Thursday, February 20, 2020

Why I Take Social Media Breaks

For almost 2½ years now I have not checked social media over the weekend (98% of the weekends, there are a few exceptions).  It's all been part of my slow process of weaning off social media.  Not completely!  I have no intent of giving it up completely (but if you do, good for you!) but I don't want my time on there to dominate my life.  That might be a slight exaggeration; who has time for social media to dominate their lives?

Managing time on my devices has long been something I've been interested in and have written about many times in the past.  Good time management in general is an interest of mine and managing how much time I spend on my phone is all a part of it.  It really goes back to getting enough sleep and being in a good enough head space to make good decisions.  It's days I haven't slept well and I'm frustrated about something that has nothing to do with my phone, that I end up wasting time on devices to avoid dealing with the real problems.  (Like our pointless snow day a couple weeks ago where I still had a kid awake at 6:30am and didn't get to shower until 10am.)

So a long time ago I decided that part of managing my time well and managing my social media time well would be to not check any social media on the weekends.  At first this was really hard.  I haven't had the Facebook app on my phone in years, same for Twitter but I spent a good 6 months deleting the Instagram app from my phone every Friday to reinstall it on Monday.  I got very familiar with my password then!  But it worked, it was enough to break the habit and keep me from any sudden checks.
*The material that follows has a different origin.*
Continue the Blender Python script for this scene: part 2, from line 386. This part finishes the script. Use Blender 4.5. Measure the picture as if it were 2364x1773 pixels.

Now I am mostly able to keep off social media without deleting apps.  I find it SO freeing to not feel like I have to work time into our weekends to check Instagram and see what people are up to.  That frees up about 20 minutes in my day but the real freedom comes from not even thinking about checking it.  It's mostly subconscious but I don't have to see when I'll get child-free time in order to spend time staring at my phone.  I just don't, on the weekends.

I generally post to Instagram 3-4 times a week and just knowing I'm not going to be over the weekends really helps.  Taking two days off every week keeps me from getting too sucked into the app and feeling like I constantly need to share what we are doing.  I never get in too set of a habit around my time there because I never have a streak of days checking it!  It is the best mental break.  I also don't check Facebook or Twitter on my computer but since I try not to turn on my computer either over the weekends (besides working on specific projects during Sam's naps, like finishing up photobooks or planning a vacation), those aren't too hard to avoid.  

This is also made easier when we are at the lake in the summers, where we usually have bad reception.  For a long time we were sharing 3 gigs of data between myself, Matt, my sister, and her husband.  We were almost always short on data and so that meant very little phone time at the lake since we don't have wi-fi there (I wish we could get Netflix but otherwise I am perfectly fine with no wi-fi at the lake!).  It just felt like taking something off my plate to mostly be off my phone while at the lake.  Even if I wasn't going to spend that much time anyways, knowing I couldn't without risking overage fees really made the decision easier to put the phone down.  And then once I started this no weekend thing, being in the habit of being off my phone on lake weekends really helped.

Besides my two days off every week, I also generally stay off social media when we are on family vacations - both our lake vacation and our regular vacation.  Those are important family times and I love getting a lot of reading done or watching some House Hunters (which we mostly only watch on vacations and sometimes it's the only thing we watch besides movies brought from home) with Matt.  It's really freeing to not feel tied down to my phone, even though I know I'm the one doing the tying down the rest of the time.  Just knowing I'm not giving myself the option of checking social media helps me stay more relaxed and more involved with the important people right in front of me.

We don't go completely screen free on the weekends.  We often do family movie nights on Fridays, except that lately Luke has been requesting some classic Lego Star Wars video game playing with Matt and I instead of a movie (Matt and I played that game SO MUCH the first fall we were married.)  Matt and I aim to watch a movie together on Saturday nights and catch up on a tv show (lately it's Brooklyn Nine-Nine) on Sunday nights.  I have my computer on for the aforementioned projects on Saturday naptimes and Luke cashes in the screen time he's earned for solo video games during Sam's naps on both days.  Plus, I don't think I ever go a whole day without texting anyone, except maybe on vacation, so we're definitely not locking our phones away on the weekends. 

It's has given me back time, it's given me back mental space (my most valued space!), it keeps me more focused on the people right in front of me.  Taking a weekly break has proven to be a good balance for me between being on social media and not being consumed by it.  I'm very glad I worked the break into my weekly habit!